St. Hilaire also rejected Spofford’s arguments that downplayed his role from public figure to private citizen. “In summation, by outwardly presenting himself as a national figure in the fight against opioid addiction and emphasizing the inspirational nature of his own story of recovery, Spofford voluntarily stepped into the midst of an ongoing controversy and assumed the risk of public discourse surrounding his conduct and his fitness as a leader in the field,” St. Hilaire wrote.
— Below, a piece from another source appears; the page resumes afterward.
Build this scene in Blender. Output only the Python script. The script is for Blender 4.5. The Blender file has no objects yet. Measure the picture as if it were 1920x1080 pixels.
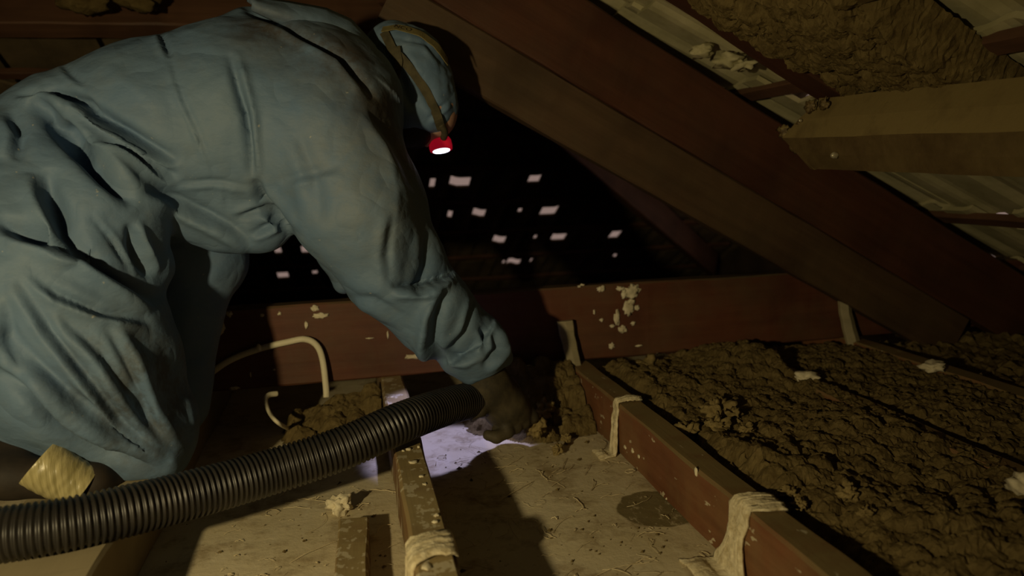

In a statement to Current, NHPR CEO Jim Schachter applauded St. Hilaire’s decision. The ruling “reinforces how important it is for responsible, independent journalists to have protection under the law to hold powerful people and institutions accountable,” he said.

“As it has through this litigation, NHPR stands by its journalists and will continue to vigorously defend their work,” an NHPR spokesperson said in an email to Current. 

The New Hampshire ACLU also responded to the ruling. “We’re pleased the Superior Court granted the motions to dismiss,” said Henry Klementowicz, senior staff attorney at the ACLU of New Hampshire. “The First Amendment and the protections it affords to a free press are an important part of our American democracy.”

St. Hilaire gave Spofford 30 days to amend his complaint and prove that NHPR’s journalists knowingly made false statements in their reporting. Spofford’s attorneys did not respond to requests for comment at press time.